Geld ausgeben, aber wie?
Dass die Wirtschaft Hilfe - sprich Geld - braucht, ist unbestritten. Wie man die Wirtschaft in Krisenzeiten sinnvoll unterstützt, ist allerdings gar nicht so leicht. "Konjunkturpaket" mag vielversprechend klingen. Was genau zu tun ist, um Betrieben zu helfen, Arbeitsplätze zu sichern, lässt sich oft nicht so genau festlegen. Einige Vorschläge stoßen aber bei Grasser und Androsch auf Zustimmung, etwa Wohnhäuser zu sanieren und auf den letzten Stand in Sachen Wärmedämmung zu bringen, Geld in Straßen- und Schienenausbau zu stecken oder Klein- und Mittelbetriebe zu fördern, indem man ihnen hilft, an Kredite für ihre Investitionen zu kommen.
Umstritten ist die Wirkung von Steuersenkungen. Sie bringen den Steuerzahlern zwar mehr Geld, viele Menschen sparen das Geld aber.
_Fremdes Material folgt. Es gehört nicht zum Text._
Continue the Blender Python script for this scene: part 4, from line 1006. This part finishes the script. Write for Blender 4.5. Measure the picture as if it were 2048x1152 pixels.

Und wenn sie es ausgeben, kommt ein großer Teil davon ausländischen Unternehmen zugute, weil mehr als die Hälfte der Konsumgüter aus dem Ausland kommen.
Egal auf welche Pläne sich eine zukünftige Regierung einigt, um der Wirtschaft aus der Krise zu helfen, sie wird vor dem Problem stehen, dass Geld ausgeben gar nicht so leicht ist.